I have a legacy 4K dual port ram that is byte wide I need to access but noticed this statement in the manuals, with no additional information or timing diagrams:

"The OMAP Applications Processor does not provide the A0 byte address line required for random-byte addressable 8-bit wide device interfacing (for both multiplexed and nonmultiplexed protocol). It limits the use of 8-bit wide device interfacing to byte-alias accesses."

Anyone know what they mean by byte-alias accesses?  If I program the chip select for byte wide access what gets connected to A0?  gpmc_nbe0_cle?  With D7-D0 connected to the device.

Or is this saying I really don't have any A0 and have to read bytes from even memory addresses only, using A1 as an A0?  Thus reading an 'int' would have to be done with a memcpy of 8 bytes, re-assembling every other, yuk...  Anyone have experience with this?

Thanks,

Kev

 

  • I believe the byte alias access is referring to this particular definition of aliasing, where it means that a data location can be accessed through multiple sources, which would correspond with what would happen if you had no A0 pinned out. It seems to me that you would end up with every two bytes in memory being identical, so as you describe, reading an int would have to be done by reading 8 bytes and throwing out every other byte.

    For better or worse I have not run into this actually being done yet, as most engineers I have worked with were either using a 16bit interface or were just working with NAND where this does not apply.

  • Thanks,  thought that was the case but wanted to confirm before I had to figure out how to design around it.  Am looking at trying to use the OMAP 35X to upgrade an existing product in which case I'm stuck with what is there, hence some byte access is needed.

    Kev

  • Kev,

    I realize it has been over a year, but I was wondering if you went with the soft solution of sorting bytes out for the 8 bit GPMC interface?
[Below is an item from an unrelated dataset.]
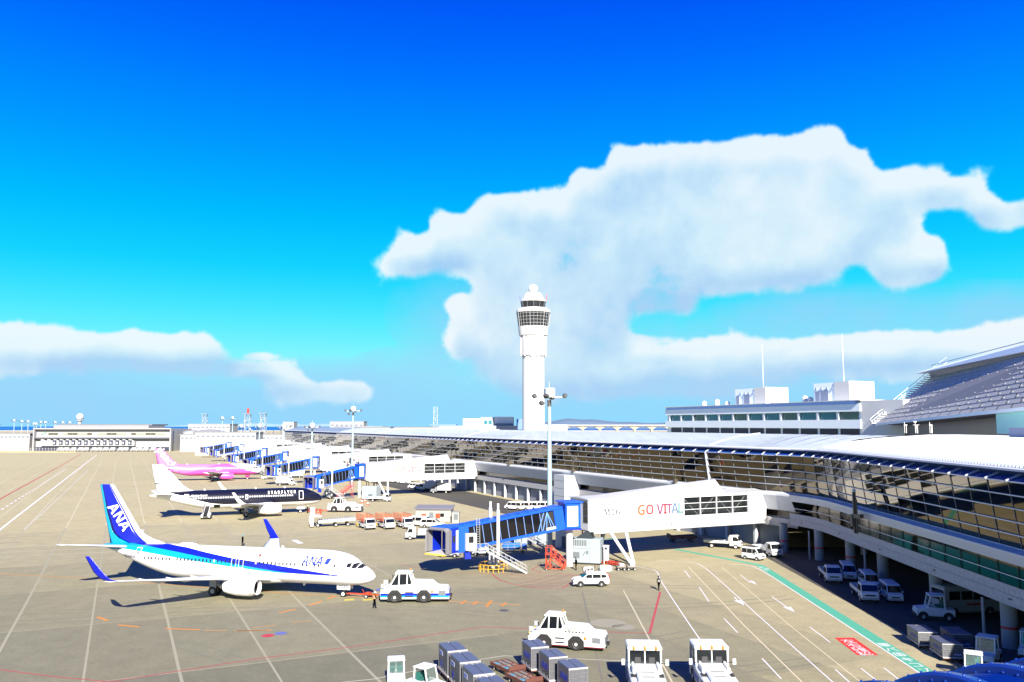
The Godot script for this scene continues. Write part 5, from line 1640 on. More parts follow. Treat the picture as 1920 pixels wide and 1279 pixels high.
# ---------------------------------------------------------------- masts, control tower, buildings
func mast(h: float, heads: int) -> Node3D:
	var t := Node3D.new()
	var pole := mt("mast_paint")
	var m := M.new()
	m.lathe([Vector2(0.40, 0), Vector2(0.38, h * 0.4), Vector2(0.28, h - 1.8)], 14, Transform3D.IDENTITY, true)
	obj("pole", m, pole, t)
	m = M.new(); m.lathe([Vector2(0.33, h - 2.9), Vector2(0.34, h - 1.9)], 12, Transform3D.IDENTITY, true); obj("collar", m, mt("cast_iron"), t)
	m = M.new(); m.cbox(Vector3(0, h - 0.75, 0), Vector3(1.5, 1.5, 1.5), 0.15); obj("head_box", m, mt("bridge_white"), t)
	m = M.new(); m.tube([Vector3(0, h, 0), Vector3(0, h + 1.0, 0)], 0.03, 5); obj("rod", m, mt("bridge_white"), t)
	m = M.new(); m.tube([Vector3(-2.4, h - 1.5, 0), Vector3(2.3, h - 1.4, 0)], 0.1, 6); m.tube([Vector3(0, h - 1.5, -1.6), Vector3(0, h - 1.5, 1.8)], 0.1, 6); obj("cross_arm", m, mt("bridge_white"), t)
	for q in [Vector3(-2.5, h - 1.3, 0.2), Vector3(2.5, h - 1.2, 0.2), Vector3(-1.0, h - 1.3, 1.6), Vector3(0.9, h - 1.4, -1.5), Vector3(-1.4, h - 2.4, 0.4)].slice(0, heads):
		var d := Vector3(q.x, -1.6, q.z * 0.6).normalized()
		var bs := Basis.looking_at(d, Vector3.UP)
		m = M.new(); m.cbox(q, Vector3(0.8, 0.65, 0.55), 0.08, bs)
		var lamp := obj("floodlight", m, mt("lamp_housing"), t)
		m = M.new(); m.box(q + d * 0.27, Vector3(0.62, 0.5, 0.06), bs); obj("lens", m, mt("lens_dark"), lamp)
	return t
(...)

I believe you are the first/only user I have come across personally to leverage the 8 bit asynchronous capability of the GPMC, so I was wondering if you ran into any other snags (or if my interpretation of 'byte-alias accesses' was incorrect somehow).

  • Hi Bernie,

    I ended up getting pulled off the project and was doing a bunch of L137/138 work.  Am ironically now back on it as of a week ago.  From everything I can see you were probably correct in your assumption.  Question becomes what happens if you do a single 8 bit access on an odd boundry.  Some processors generate an exception with this due to memory alignment issues, others will do two byte reads and toss one of the bytes.

    In our hardware design I'm going to create a bunch of A0 lines with a flip flop that can be preset to a 1 or 0, use software to mutex them for differing threads, then use memcpy to move the data I need.  Each access will toggle the A0 line automatically and hopefully resolve the problem, assuming I use even boundries.  With odd boundries I'll just have to see what happens but with the preset capability should be OK.

    I am using the DSP to deal with this mess so Linux does not have to.  A waste of performance but given the legacy world is 8 bit don't have much of a choice.

    Wish I could give you a better answer, and should you find more information please post it.  Odds are I'll get yanked before we spin hardware, else expect I'll know for sure, the hard way, by the end of the summer ;-)...  May even hook up a logic analyzer before that for confirmation.

    Kev

     

  • bridgenet said:
    Question becomes what happens if you do a single 8 bit access on an odd boundry.  Some processors generate an exception with this due to memory alignment issues, others will do two byte reads and toss one of the bytes.

    My guess is that it would do the latter and perform two reads, at least this is how you would get the 'byte-aliased' effect.

    I will see what else I can dig up on this topic internally and post back here if I come across anything useful.